I once thought the US constitution – a document crafted with almost mathematical precision, constructing a near-perfect equilibrium of checks and balances – offered protection against such perils. And there’s no denying that that text, as interpreted by the courts, has indeed acted as a partial roadblock in Trump’s path, delaying and diluting his Muslim-focused “travel ban”, for example.
But this year of Trump has also shown the extent to which the US has an unwritten constitution that – just like ours – relies on the self-restraint of the key political players, a self-restraint usually insisted upon by a free press. Yet when confronted with a leader unbound by any sense of shame – and shamelessness might just be Trump’s defining quality – America is left unexpectedly vulnerable.
Of course, there is a remedy, and its name is impeachment. Scholars are clear that Trump has already provided sufficient legal grounds for such a move – the case against him is far more compelling than the one against Bill Clinton. But impeachment proceedings are triggered by the House of Representatives, followed by a trial in the Senate, and nothing will happen so long as Republicans control both houses of Congress.
In 2017 we saw with new clarity that the strength of the US constitution depends entirely on the willingness of those charged with enforcing it to do their duty. And today’s Republicans refuse to fulfil that obligation. They, like Trump, are without shame. This was a fatal oversight by Hamilton, James Madison and their fellow framers of the constitution. They did not reckon on a partisanship so intense it would blind elected representatives to the national interest – so that they would, repeatedly, put party ahead of country. The founders did not conceive of a force like today’s Republican party, willing to indulge a president nakedly hostile to ideals Americans once held sacred.
My 1998 self asks me whether, say, the Westminster parliament would really be so different if confronted by a Trump-like would-be autocrat.

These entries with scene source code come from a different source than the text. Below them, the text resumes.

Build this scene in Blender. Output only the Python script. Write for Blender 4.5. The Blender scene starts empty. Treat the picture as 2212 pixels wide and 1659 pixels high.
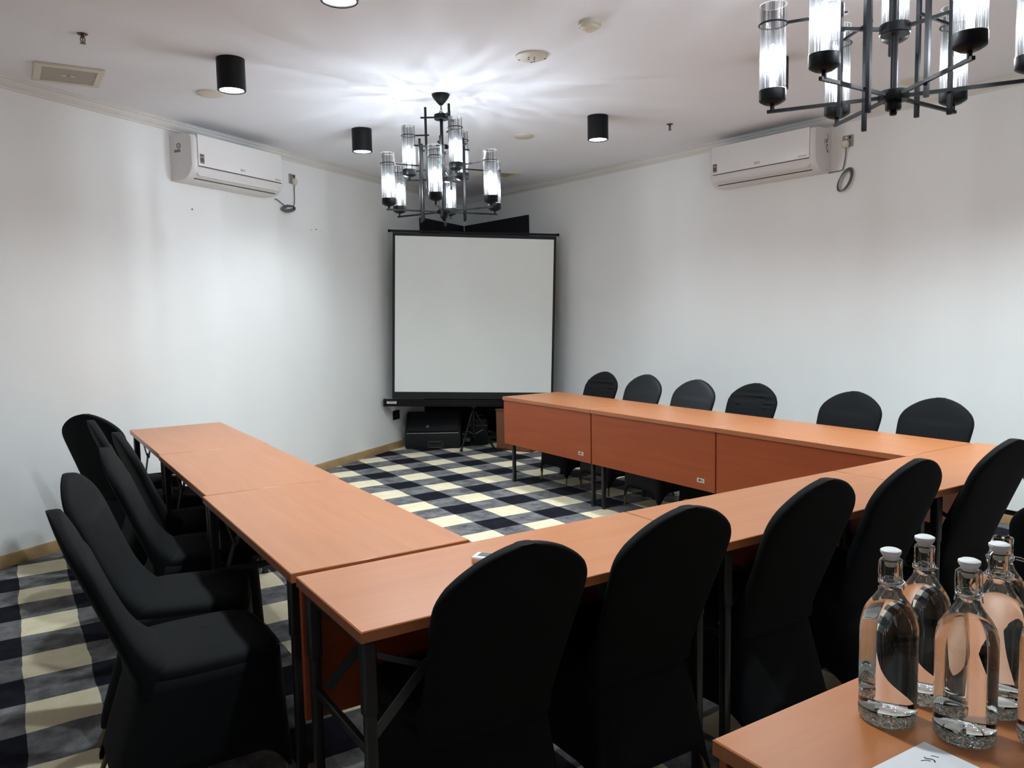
import bpy, bmesh, math, random
from math import sin, cos, pi, radians as rad, sqrt, exp, atan2, hypot
from mathutils import Vector, Matrix

random.seed(7)
C = bpy.context.scene.collection
SC = bpy.context.scene

# ------------------------------------------------------------------ helpers
class MB:
    """collects shapes into one mesh"""
    def __init__(s):
        s.v = []; s.f = []; s.sm = []; s.mi = []
    def add(s, vs, fs, smooth=False, mat=0):
        o = len(s.v); s.v += [tuple(p) for p in vs]
        for f in fs:
            s.f.append([i + o for i in f]); s.sm.append(smooth); s.mi.append(mat)
        return s
    def box(s, c, d, rot=None, bev=0.0, mat=0, seg=1):
        bm = bmesh.new(); bmesh.ops.create_cube(bm, size=1.0)
        for v in bm.verts: v.co = Vector((v.co.x*d[0], v.co.y*d[1], v.co.z*d[2]))
        if bev > 0:
            bmesh.ops.bevel(bm, geom=bm.edges[:], offset=bev, segments=seg, profile=0.6, affect='EDGES')
        M = Matrix.Translation(Vector(c)) @ (rot.to_4x4() if rot is not None else Matrix.Identity(4))
        bm.verts.index_update()
        s.add([M @ v.co for v in bm.verts], [[v.index for v in f.verts] for f in bm.faces], False, mat)
        bm.free(); return s
    def bar(s, p0, p1, w, h=None, bev=0.0, up=(0,0,1), mat=0):
        p0 = Vector(p0); p1 = Vector(p1); d = p1-p0; L = d.length; d.normalize()
        u = Vector(up)
        if abs(d.dot(u)) > 0.98: u = Vector((1,0,0))
        x = d.cross(u).normalized(); z = x.cross(d)
        R = Matrix((x, d, z)).transposed()
        return s.box((p0+p1)/2, (w, L, h or w), R, bev, mat)
    def tube(s, pts, r, n=10, closed=False, cap=True, mat=0):
        pts = [Vector(p) for p in pts]; N = len(pts)
        rs = r if isinstance(r, (list, tuple)) else [r]*N
        vs = []; prev = None
        for i, p in enumerate(pts):
            if closed: t = pts[(i+1) % N]-pts[i-1]
            else: t = pts[min(i+1, N-1)]-pts[max(i-1, 0)]
            t.normalize()
            if prev is None:
                a = Vector((0,0,1)) if abs(t.z) < .9 else Vector((1,0,0))
                x = t.cross(a).normalized()
            else:
                x = (prev-t*prev.dot(t)).normalized()
            prev = x; y = t.cross(x)
            for k in range(n):
                a = 2*pi*k/n; vs.append(p+(x*cos(a)+y*sin(a))*rs[i])
        fs = []
        for i in range(N if closed else N-1):
            for k in range(n):
                a = i*n+k; b = i*n+(k+1) % n; j = ((i+1) % N)*n
                fs.append([a, b, j+(k+1) % n, j+k])
        s.add(vs, fs, True, mat)
        if cap and not closed:
            s.add(vs[:n], [list(range(n))[::-1]], False, mat); s.add(vs[-n:], [list(range(n))], False, mat)
        return s
    def lathe(s, prof, n=32, c=(0,0,0), closed=False, smooth=True, mat=0, R=None):
        """prof: (r,z) list; r=0 ends collapse"""
        vs = []; fs = []; idx = []
        for r, z in prof:
            if r < 1e-6: idx.append([len(vs)]); vs.append(Vector((0,0,z)))
            else:
                idx.append(list(range(len(vs), len(vs)+n)))
                vs += [Vector((r*cos(2*pi*k/n), r*sin(2*pi*k/n), z)) for k in range(n)]
        m = len(prof)
        for i in range(m if closed else m-1):
            a = idx[i]; b = idx[(i+1) % m]
            for k in range(n):
                k2 = (k+1) % n
                if len(a) == 1 and len(b) == 1: continue
                if len(a) == 1: fs.append([a[0], b[k2], b[k]][::-1])
                elif len(b) == 1: fs.append([a[k], a[k2], b[0]])
                else: fs.append([a[k], a[k2], b[k2], b[k]])
        M = Matrix.Translation(Vector(c)) @ (R.to_4x4() if R is not None else Matrix.Identity(4))
        return s.add([M @ v for v in vs], fs, smooth, mat)
    def prism(s, poly, z0, z1, mat=0):
        n = len(poly)
        vs = [(x, y, z0) for x, y in poly]+[(x, y, z1) for x, y in poly]
        fs = [list(range(n))[::-1], list(range(n, 2*n))]+[[i, (i+1) % n, n+(i+1) % n, n+i] for i in range(n)]
        return s.add(vs, fs, False, mat)
    def extrude_profile(s, prof, p0, p1, out, mat=0, smooth=False):
        """profile (o,z): o along 'out' from the line p0-p1 (2-D)"""
        n = len(prof)
        vs = [(p0[0]+out[0]*o, p0[1]+out[1]*o, z) for o, z in prof]+[(p1[0]+out[0]*o, p1[1]+out[1]*o, z) for o, z in prof]
        fs = [[i, (i+1) % n, n+(i+1) % n, n+i] for i in range(n)]
        s.add(vs, fs, smooth, mat)
        return s.add(vs, [list(range(n))[::-1], list(range(n, 2*n))], False, mat)
    def loft(s, rings, cap=True, mat=0, smooth=True):
        n = len(rings[0]); vs = [p for r in rings for p in r]; fs = []
        for i in range(len(rings)-1):
            for k in range(n):
                fs.append([i*n+k, i*n+(k+1) % n, (i+1)*n+(k+1) % n, (i+1)*n+k])
        if cap:
            fs.append(list(range(n))[::-1]); fs.append(list(range((len(rings)-1)*n, len(rings)*n)))
        return s.add(vs, fs, smooth, mat)
    def move(s, M):
        s.v = [tuple(M @ Vector(p)) for p in s.v]; return s
    def build(s, name, mat, parent=None, loc=(0,0,0), rz=0.0, mesh_only=False):
        me = bpy.data.meshes.new(name); me.from_pydata(s.v, [], s.f)
        for m in (mat if isinstance(mat, (list, tuple)) else [mat]): me.materials.append(m)
        for p, sm, mi in zip(me.polygons, s.sm, s.mi): p.use_smooth = sm; p.material_index = mi
        bm = bmesh.new(); bm.from_mesh(me)
        bmesh.ops.remove_doubles(bm, verts=bm.verts, dist=1e-5)
        bmesh.ops.recalc_face_normals(bm, faces=bm.faces)
        bm.to_mesh(me); bm.free(); me.update(); me.set_sharp_from_angle(angle=rad(38))
        o = bpy.data.objects.new(name, me); C.objects.link(o)
        o.location = loc; o.rotation_euler = (0, 0, rz)
        if parent: o.parent = parent
        return o

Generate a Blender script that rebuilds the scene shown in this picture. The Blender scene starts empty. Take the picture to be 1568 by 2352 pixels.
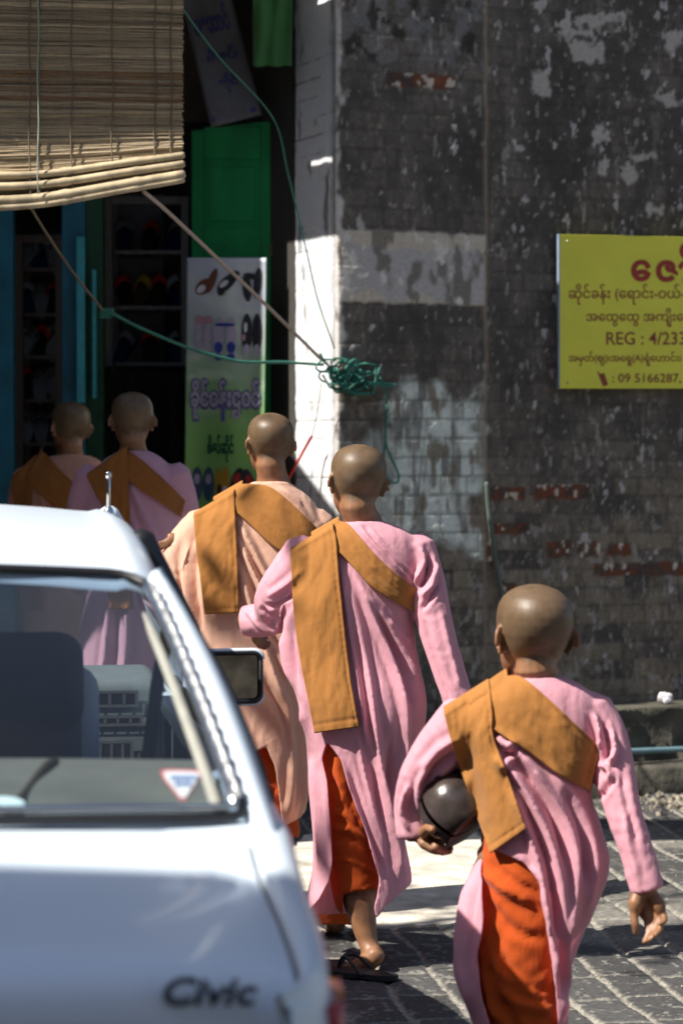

Would individual MPs suppress their own revulsion and back him, fearing deselection by party activists if they did not – much as congressional Republicans won’t move against Trump lest they face the wrath of his base? It’s conceivable. And yet a parliamentary vote of no confidence is a lower hurdle than impeachment. Put simply, it would be easier to get rid of a British Trump.
And these weaknesses in the US model have prompted me to see others. The second amendment does not compel Americans to allow an unrestricted flow of guns into the hands of the violent and dangerous, but the fact that the argument hinges on interpretations of a text written more than two centuries ago is itself a problem. It means America, in the words of that great revolutionary Thomas Paine, is too often “like dead and living bodies chained together”, today’s generation shackled to the words of their ancestors.
And yet, despite everything, I still see so much to admire in the founding achievement of America. The society remains innovative, restless and creative: it’s still capable of producing a work of genius like Hamilton. But its next act of renewal might be to update or amend the text that gave it birth, to declare that no human invention, no matter how great, can remain stuck. Were he around, I suspect that “bastard, orphan, son of a whore and a Scotsman” would agree.